Polls opened on Sunday in Guinea-Bissau where 600,000 of the country's 1.3 million people are eligible to vote. Close to 3,000 voting booths are in place and they opened at seven in the morning and will stay open until five in the evening.

There are eleven candidates seeking to replace Joao Bernardo Vieira who was assassinated last March by members of the army.

Three former heads of state are running, Malam Bacai Sanha, Kumba Yala and Henrique Rosa. Sanha, a former interim-president, is running for the African Party for the Independence of Guinea and Cape Verde (PAIGC), which controls 67 of the 100 seats in Guinea-Bissau's parliament.

A second-round vote will be held on 28 July if necessary and 150 observers have been deployed for the first-round vote.

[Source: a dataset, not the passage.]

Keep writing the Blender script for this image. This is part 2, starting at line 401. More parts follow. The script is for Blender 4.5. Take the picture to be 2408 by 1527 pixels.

The election itself is costing just over five million euros, all of which has been supplied by foreign donors, and the West African regional body Ecowas has said it has paid three months of outstanding wages to the country's military.

"The great majority in the country want peace and development," says business woman Macaria Baraï from the citizen coalition group Citoyens de Bonne Volonté. "We're asking everyone to participate, to put an end to cycles of violence".

"The elections are a beginning," she says, "because if there aren't legally-constituted structures we won't be able to be work".

"We are tired of cycles of problems," she concludes.

The West African human rights group Raddho says however that "the present atmosphere of fear and terror is not a favourable one for the organisation of credible elections".